C’est un coup aussi terrible “que la perte du pétrole à l’indépendance du Soudan du Sud” en 2011, renchérit Mohammed al-Nayyir, lui aussi économiste.
A l’époque, Khartoum avait perdu 85% de ses 6,8 milliards d’euros tirés des exportations. La monnaie avait plongé et l’inflation grimpé à 45% –un taux qui dix ans plus tard fait rêver: en février, elle atteint à 258%.
Pour tenter de redresser la barre, le 7 mars, la Banque centrale a annoncé laisser flotter la livre, qui évolue librement sur le marché des changes et s’échange désormais à 660 livres pour un euro.
“C’est la bonne décision mais au mauvais moment”, tranche Mme Sayyid.
Il aurait fallu la prendre, plaide-t-elle, dans la foulée de la chute de Béchir, quand fonds et possibilités de commercer affluaient pour “stimuler la production” et contrebalancer “inflation et dévaluation”.
– 300 employés licenciés –
Mais aujourd’hui, les autorités font le contraire et “augmentent les taxes sur les biens, notamment agricoles, ce qui pèse sur les filières de production”.
Selon M. Nayyir, les taxes représentent “58% des recettes budgétaires prévues”.
Un patron d’usine raconte à l’AFP –sous couvert d’anonymat– avoir dû licencier ses 300 employés, dans un pays où un habitant sur trois dépend de l’aide humanitaire.
“Ils étaient soutiens de famille mais je ne pouvais plus continuer avec des matières premières et de l’électricité aussi chères”, affirme-t-il.
Et il est loin d’être seul.
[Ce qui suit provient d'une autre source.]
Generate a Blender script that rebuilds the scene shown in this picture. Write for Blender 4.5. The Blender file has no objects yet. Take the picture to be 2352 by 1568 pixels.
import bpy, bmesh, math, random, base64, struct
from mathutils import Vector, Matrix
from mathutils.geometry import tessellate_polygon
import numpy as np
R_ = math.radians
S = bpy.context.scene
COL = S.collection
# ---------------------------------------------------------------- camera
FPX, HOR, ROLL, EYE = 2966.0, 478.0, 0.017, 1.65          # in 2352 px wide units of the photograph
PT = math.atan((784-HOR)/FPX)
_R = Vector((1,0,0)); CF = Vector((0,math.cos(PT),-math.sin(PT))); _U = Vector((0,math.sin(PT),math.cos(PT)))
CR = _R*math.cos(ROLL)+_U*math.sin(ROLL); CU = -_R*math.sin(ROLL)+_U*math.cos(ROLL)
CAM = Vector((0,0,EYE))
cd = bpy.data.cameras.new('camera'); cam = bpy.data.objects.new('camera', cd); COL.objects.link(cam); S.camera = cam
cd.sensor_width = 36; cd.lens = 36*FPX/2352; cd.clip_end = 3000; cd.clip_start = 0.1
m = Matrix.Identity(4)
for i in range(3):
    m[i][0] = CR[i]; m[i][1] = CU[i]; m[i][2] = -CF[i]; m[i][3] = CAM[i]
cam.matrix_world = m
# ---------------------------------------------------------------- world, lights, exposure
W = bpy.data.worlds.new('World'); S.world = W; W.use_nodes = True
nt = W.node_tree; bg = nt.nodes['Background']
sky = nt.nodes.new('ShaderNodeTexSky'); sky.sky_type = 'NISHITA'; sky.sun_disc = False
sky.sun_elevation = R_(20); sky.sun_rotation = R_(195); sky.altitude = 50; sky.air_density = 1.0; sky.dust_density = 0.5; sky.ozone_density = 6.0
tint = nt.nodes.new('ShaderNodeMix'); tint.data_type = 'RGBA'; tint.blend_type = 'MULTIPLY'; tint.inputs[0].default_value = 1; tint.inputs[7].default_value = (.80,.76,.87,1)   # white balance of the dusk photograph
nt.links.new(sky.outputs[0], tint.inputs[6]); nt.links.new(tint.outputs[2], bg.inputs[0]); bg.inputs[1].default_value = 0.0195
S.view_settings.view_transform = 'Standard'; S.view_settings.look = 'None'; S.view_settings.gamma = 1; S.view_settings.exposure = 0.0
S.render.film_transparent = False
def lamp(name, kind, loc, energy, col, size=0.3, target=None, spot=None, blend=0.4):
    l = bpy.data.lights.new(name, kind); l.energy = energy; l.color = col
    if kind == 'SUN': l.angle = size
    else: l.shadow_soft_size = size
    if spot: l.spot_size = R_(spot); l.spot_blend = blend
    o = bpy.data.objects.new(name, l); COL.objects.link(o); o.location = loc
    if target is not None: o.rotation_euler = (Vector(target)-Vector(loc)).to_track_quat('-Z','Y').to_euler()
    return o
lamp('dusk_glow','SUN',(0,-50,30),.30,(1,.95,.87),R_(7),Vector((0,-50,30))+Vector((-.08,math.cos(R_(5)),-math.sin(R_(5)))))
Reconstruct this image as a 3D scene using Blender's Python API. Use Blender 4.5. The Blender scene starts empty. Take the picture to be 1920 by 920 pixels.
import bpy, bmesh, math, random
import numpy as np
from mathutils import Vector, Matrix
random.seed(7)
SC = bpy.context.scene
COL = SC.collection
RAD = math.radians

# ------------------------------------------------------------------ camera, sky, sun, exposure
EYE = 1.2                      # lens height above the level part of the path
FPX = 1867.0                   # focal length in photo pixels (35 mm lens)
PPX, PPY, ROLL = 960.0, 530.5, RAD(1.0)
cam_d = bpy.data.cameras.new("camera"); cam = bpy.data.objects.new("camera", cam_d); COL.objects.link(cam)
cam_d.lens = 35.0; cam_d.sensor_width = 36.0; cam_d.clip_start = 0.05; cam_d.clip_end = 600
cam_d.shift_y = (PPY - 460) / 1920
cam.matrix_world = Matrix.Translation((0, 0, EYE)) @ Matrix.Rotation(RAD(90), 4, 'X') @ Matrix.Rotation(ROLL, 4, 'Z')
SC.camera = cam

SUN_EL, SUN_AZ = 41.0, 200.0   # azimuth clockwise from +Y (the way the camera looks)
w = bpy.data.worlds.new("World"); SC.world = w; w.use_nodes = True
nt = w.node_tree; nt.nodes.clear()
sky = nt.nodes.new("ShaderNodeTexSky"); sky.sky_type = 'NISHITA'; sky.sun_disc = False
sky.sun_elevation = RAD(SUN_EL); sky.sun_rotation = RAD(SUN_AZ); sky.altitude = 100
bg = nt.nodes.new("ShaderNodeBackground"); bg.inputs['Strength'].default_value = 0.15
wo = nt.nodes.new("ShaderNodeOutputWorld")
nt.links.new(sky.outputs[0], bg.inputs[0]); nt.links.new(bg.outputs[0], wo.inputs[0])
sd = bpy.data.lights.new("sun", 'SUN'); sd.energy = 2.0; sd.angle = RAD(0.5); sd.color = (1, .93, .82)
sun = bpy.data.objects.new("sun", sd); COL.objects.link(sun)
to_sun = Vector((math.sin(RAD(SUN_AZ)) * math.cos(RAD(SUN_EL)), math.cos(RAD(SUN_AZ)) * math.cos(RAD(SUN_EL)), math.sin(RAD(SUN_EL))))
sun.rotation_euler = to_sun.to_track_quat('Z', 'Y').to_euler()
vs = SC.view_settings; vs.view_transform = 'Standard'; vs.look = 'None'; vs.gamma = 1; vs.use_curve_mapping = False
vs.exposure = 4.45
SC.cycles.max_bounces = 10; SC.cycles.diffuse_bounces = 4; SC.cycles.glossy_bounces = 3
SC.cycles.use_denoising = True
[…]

Selon des documents de la Banque centrale soudanaise consultés par l’AFP, les exportations ont fondu en janvier à 40 millions d’euros, contre 266 en décembre.
Quant à l’inflation, prédit M. Nayyir, elle pourrait “grimper à 500%”. Car le Soudan, dont le sous-sol regorge d’or, n’a que peu de réserves en devises et en lingots.
Le pouvoir militaire a bien nommé en urgence une commission dirigée par son numéro deux, le général Mohammed Hamdane Daglo, patron des paramilitaires des Forces de soutien rapide (FSR).
Mais s’il n’a de cesse de dénoncer des “mafias” qui “font du trafic” d’or ou d’autres ressources, il se contente d’assurer que “le pays a des réserves” sans jamais en donner le montant.
Quant aux banques –qui devaient revenir dans le système international après la levée des sanctions américaines fin 2020– depuis le putsch, elles n’ont plus “aucun lien avec des banques européennes ou américaines”, dit à l’AFP le directeur de l’une d’elles.
Le patron de l’ONU à Khartoum a déjà prévenu: “la Banque mondiale donne jusqu’à juin au Soudan” pour relancer la transition démocratique. Après, ce sera la fin des mains tendues.